FOLHA - O sr. cita Mário Covas em seu livro, pregando um "choque de capitalismo". O sr. acha que o Brasil, com a atual configuração, com a herança da Constituição de 88, com um governo como o de Lula, carrega alguma chance de fazer isso?
GIAMBIAGI - Sou uma gota no oceano. Não estou discutindo aqui as políticas para os próximos quatro anos. Até porque elas estão dadas, refletem escolhas da sociedade mais do que legítimas, devidamente sacramentadas nas urnas e que têm trazido alguns resultados inequivocamente positivos. O que estou discutindo no livro é qual país vamos querer para os próximos 20 ou 30 anos e como as características desse nosso padrão estão por trás do baixo crescimento brasileiro.Temos que, aos poucos, tentar emular aquilo que funciona melhor nos outros países. O Chile é hoje um país que, aos poucos, vai se descolando dos problemas da América Latina. Se continuar na sua trajetória dos últimos anos, daqui a 10 ou 20 anos vai acabar virando um país desenvolvido. Hoje, a grande maioria dos chilenos entende qual é a regra do jogo do capitalismo e, mesmo com um governo socialista, aderiu claramente a esse tipo de padrão.

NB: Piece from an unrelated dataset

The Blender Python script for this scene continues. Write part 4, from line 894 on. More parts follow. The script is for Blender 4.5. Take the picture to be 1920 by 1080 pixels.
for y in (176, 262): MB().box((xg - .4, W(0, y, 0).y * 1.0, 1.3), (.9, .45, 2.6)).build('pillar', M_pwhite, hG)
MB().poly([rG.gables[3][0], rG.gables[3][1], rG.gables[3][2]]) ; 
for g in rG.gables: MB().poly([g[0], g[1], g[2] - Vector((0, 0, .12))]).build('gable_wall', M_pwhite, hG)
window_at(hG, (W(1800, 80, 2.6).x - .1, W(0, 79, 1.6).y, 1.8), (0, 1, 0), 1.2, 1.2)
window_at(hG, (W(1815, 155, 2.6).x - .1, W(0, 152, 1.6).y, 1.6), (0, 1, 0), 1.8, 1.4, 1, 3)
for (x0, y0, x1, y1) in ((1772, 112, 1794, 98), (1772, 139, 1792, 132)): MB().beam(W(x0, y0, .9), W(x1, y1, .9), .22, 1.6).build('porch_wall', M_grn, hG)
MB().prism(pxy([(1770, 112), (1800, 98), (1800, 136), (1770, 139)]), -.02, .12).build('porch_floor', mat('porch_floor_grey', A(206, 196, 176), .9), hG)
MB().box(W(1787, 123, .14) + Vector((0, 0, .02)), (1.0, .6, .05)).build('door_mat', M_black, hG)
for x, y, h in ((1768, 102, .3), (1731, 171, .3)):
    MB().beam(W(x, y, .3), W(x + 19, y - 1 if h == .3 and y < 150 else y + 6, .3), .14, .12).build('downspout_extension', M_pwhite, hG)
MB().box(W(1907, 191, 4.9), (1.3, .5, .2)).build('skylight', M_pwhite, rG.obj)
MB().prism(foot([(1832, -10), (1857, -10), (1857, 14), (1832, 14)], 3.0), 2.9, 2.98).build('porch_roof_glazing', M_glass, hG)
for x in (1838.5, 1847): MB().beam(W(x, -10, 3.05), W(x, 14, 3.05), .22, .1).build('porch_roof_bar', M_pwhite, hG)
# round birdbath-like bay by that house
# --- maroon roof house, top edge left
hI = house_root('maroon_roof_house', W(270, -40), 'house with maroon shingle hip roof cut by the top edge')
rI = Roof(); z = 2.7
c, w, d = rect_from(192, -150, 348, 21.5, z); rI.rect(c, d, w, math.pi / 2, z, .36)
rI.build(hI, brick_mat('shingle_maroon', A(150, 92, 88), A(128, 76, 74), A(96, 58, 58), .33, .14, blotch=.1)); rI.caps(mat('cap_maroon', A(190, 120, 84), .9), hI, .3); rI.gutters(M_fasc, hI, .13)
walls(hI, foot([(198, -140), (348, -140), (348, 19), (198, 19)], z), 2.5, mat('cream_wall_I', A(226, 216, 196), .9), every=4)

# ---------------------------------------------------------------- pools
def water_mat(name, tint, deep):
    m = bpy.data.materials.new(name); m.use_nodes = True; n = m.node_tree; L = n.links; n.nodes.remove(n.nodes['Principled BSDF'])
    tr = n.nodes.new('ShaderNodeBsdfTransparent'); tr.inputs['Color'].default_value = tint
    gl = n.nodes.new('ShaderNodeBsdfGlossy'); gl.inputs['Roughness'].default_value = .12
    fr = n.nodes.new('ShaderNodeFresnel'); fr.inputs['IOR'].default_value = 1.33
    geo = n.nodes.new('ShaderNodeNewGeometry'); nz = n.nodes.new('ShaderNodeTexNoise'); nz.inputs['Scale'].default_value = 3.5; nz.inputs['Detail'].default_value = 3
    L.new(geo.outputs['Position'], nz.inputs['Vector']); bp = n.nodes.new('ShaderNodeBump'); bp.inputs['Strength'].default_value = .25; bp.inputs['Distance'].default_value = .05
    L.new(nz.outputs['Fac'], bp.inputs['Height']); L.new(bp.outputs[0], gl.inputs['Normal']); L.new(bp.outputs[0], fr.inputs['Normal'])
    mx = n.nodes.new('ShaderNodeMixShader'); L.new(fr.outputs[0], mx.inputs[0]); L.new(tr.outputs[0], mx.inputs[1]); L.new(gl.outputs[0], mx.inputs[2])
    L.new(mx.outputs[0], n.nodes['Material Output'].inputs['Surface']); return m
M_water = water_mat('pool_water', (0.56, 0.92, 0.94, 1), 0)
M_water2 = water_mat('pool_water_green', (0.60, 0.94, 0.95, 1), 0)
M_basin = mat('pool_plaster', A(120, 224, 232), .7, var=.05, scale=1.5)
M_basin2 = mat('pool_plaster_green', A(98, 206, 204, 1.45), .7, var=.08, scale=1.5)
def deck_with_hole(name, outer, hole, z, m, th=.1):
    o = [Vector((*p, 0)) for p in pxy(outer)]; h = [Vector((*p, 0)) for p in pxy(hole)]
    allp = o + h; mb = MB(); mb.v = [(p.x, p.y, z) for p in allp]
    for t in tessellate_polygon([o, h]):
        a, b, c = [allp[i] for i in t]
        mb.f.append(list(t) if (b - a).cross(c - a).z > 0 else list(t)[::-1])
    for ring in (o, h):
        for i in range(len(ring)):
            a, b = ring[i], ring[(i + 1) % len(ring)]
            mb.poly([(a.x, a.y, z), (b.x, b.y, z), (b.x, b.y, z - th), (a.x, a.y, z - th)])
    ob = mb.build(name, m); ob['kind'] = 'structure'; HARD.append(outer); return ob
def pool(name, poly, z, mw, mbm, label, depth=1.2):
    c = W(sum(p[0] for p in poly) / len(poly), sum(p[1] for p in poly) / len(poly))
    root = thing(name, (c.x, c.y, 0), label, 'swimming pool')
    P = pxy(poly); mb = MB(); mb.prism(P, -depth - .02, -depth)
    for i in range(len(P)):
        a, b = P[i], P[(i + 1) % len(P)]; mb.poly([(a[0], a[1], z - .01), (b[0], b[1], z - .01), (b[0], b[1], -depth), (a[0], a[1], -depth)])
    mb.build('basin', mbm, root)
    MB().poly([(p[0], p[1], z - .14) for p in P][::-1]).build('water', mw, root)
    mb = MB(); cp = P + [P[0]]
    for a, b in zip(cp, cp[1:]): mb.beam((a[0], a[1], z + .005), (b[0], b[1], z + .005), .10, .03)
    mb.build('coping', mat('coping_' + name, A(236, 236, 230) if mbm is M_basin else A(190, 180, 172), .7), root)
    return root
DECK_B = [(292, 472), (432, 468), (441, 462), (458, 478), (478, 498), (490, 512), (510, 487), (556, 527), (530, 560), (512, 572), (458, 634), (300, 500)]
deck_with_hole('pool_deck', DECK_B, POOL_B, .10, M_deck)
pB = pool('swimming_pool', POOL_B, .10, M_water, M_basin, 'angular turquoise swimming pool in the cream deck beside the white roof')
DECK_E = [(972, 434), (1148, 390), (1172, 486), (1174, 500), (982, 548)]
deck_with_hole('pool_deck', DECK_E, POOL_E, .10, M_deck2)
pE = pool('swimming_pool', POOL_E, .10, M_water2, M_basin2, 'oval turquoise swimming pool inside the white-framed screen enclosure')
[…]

O Estado brasileiro tem de continuar a assegurar um padrão mínimo aos marginalizados, da mesma forma que vem fazendo até agora. Mas o principal desafio que temos pela frente é o de como fazer com que os filhos dessas pessoas tenham uma ascensão social ao longo do tempo, que vá progressivamente dependendo menos da boa vontade do pai-Estado e cada vez mais compreendendo que deve depender fundamentalmente do esforço próprio, da educação e de como cada um fizer uso dela.